Source:
https://scmp.com/lifestyle/arts-culture/article/1628964/rewind-film-king-comedy-directed-martin-scorsese-1983
Lifestyle/ Arts & Culture

Rewind film: The King of Comedy, directed by Martin Scorsese (1983)

The King of Comedy
Robert De Niro, Jerry Lewis, Sandra Bernhard
Director: Martin Scorsese

After back-to-back flops with New York, New York (1977) and Raging Bull (1980), Martin Scorsese badly needed a hit. Enter Robert de Niro with a black-comedy script he liked, but as the actor's later career has shown, maybe he's not the best judge of what's funny.

The King of Comedy almost finished off Scorsese's career.

De Niro plays Rupert Pupkin, a mum's-basement dweller obsessed with chat show host Jerry Langford (Jerry Lewis basically playing himself). Pupkin knows performing his stand-up act on Langford's show would make him a star. Sandra Bernhard, in a brilliant, manic debut, plays Masha, Langford's lunatic stalker.

After their delusions are crushed, they team up to kidnap him.

Now recognised as one of Scorsese's best, contemporary reviews were bizarre. Roger Ebert called it "one of the most arid, painful, wounded movies I've ever seen … Scorsese doesn't want laughs in this movie". Pauline Kael of The New Yorker called King of Comedy "perverse … a mistimed, empty movie".

Was Scorsese just ahead of his time? The commentary on celebrity culture and lust for fame is all too recognisable in the reality TV age. And after The Office, Curb Your Enthusiasm and so on, it's perhaps easier to laugh at the squirming embarrassment of Pupkin and Masha's insane behaviour.

Yet the film is full of laughs: Pupkin being "interviewed" between life-size cutouts of Liza Minnelli and Langford, only to be interrupted by his mother telling him to be quiet down there; Masha eyeing her prey on the street, the chase shot horror-style as Langford runs for safety; when studio executives won't believe the kidnapped Langford is who he says he is; Pupkin holds ransom-demand cue cards upside down; and Masha "seduces" the duct-taped Langford by the light of 100 candles.

Even the Scorsese steadicam shot is played for comic effect, following security marching Pupkin out of Langford's office. Similar shots follow Jake La Motta and Henry Hill into the ring and Copacabana in Raging Bull and Goodfellas (1990) respectively - perhaps here Scorsese is suggesting Pupkin belongs outside fame's corridors of power.

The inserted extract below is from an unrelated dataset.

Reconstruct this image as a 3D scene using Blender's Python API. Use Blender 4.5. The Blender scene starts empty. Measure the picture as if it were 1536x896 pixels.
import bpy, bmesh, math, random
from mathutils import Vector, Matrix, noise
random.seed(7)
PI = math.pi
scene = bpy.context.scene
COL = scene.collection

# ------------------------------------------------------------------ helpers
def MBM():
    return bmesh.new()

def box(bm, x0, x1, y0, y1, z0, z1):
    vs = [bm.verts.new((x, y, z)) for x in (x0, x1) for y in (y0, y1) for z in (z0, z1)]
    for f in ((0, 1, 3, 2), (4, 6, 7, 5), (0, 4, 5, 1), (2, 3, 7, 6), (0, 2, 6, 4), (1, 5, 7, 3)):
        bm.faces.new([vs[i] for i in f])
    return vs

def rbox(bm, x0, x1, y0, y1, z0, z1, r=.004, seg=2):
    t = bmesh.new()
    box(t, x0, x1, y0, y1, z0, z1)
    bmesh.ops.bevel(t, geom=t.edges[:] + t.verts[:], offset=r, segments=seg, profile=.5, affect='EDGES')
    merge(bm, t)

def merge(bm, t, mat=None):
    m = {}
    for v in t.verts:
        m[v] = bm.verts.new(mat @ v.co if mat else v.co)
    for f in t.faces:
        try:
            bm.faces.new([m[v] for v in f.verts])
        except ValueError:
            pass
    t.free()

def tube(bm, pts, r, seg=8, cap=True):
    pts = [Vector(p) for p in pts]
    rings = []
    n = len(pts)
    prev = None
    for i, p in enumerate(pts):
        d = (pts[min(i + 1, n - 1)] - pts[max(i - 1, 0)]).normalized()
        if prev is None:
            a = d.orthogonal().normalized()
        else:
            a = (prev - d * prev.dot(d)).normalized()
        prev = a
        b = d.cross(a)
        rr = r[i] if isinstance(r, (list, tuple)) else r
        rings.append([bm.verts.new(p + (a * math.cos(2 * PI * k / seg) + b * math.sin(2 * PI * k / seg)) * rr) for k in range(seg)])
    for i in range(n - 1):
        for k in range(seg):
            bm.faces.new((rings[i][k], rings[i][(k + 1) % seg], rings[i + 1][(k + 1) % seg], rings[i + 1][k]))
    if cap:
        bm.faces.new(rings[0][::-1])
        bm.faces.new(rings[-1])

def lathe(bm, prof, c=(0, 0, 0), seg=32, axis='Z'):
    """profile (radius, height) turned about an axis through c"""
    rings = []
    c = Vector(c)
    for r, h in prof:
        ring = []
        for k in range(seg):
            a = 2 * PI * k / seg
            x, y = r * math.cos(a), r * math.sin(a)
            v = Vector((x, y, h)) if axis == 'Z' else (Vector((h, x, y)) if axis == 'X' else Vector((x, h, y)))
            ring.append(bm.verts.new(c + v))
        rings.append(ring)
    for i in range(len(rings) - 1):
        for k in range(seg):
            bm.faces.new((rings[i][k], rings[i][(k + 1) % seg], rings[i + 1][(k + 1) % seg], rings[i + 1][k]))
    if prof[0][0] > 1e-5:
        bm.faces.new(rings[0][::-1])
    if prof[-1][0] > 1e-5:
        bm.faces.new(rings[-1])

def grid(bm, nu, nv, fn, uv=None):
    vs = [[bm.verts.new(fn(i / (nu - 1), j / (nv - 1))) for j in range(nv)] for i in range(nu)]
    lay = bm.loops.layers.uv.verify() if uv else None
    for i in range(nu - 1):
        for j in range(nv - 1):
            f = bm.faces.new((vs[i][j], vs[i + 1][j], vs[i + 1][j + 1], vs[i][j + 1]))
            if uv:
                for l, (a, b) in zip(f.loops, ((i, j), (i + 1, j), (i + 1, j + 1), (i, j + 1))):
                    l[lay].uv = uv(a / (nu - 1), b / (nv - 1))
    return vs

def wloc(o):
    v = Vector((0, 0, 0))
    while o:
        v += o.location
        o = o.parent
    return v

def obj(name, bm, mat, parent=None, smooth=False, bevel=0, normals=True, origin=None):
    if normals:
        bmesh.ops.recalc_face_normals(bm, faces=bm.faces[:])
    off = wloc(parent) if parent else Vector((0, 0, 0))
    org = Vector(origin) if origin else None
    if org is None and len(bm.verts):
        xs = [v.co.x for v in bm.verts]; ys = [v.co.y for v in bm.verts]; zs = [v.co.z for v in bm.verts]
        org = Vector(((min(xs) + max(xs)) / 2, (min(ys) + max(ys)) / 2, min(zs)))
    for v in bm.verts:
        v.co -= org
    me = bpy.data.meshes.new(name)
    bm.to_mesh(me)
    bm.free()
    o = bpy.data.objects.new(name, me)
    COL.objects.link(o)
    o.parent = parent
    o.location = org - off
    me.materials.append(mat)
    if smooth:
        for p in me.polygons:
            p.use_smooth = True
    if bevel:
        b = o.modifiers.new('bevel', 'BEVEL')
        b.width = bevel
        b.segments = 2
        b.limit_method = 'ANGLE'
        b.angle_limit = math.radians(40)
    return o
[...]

There are parallels with Taxi Driver (1976) too: where Travis Bickle talks to the mirror, Pupkin has conversations with stars in his basement. Where Bickle takes his date to a porn theatre, Pupkin takes his to Langford's mansion - uninvited. Where Bickle ends up as a vigilante anti-hero, Pupkin is an outsider anti-celebrity.

Fox dumped the movie. "I realised at that point the 1970s were over for me, that the directors, the ones with personal voices, had lost," Scorsese told Peter Biskind, author of Easy Riders, Raging Bulls, his 1998 book about the period.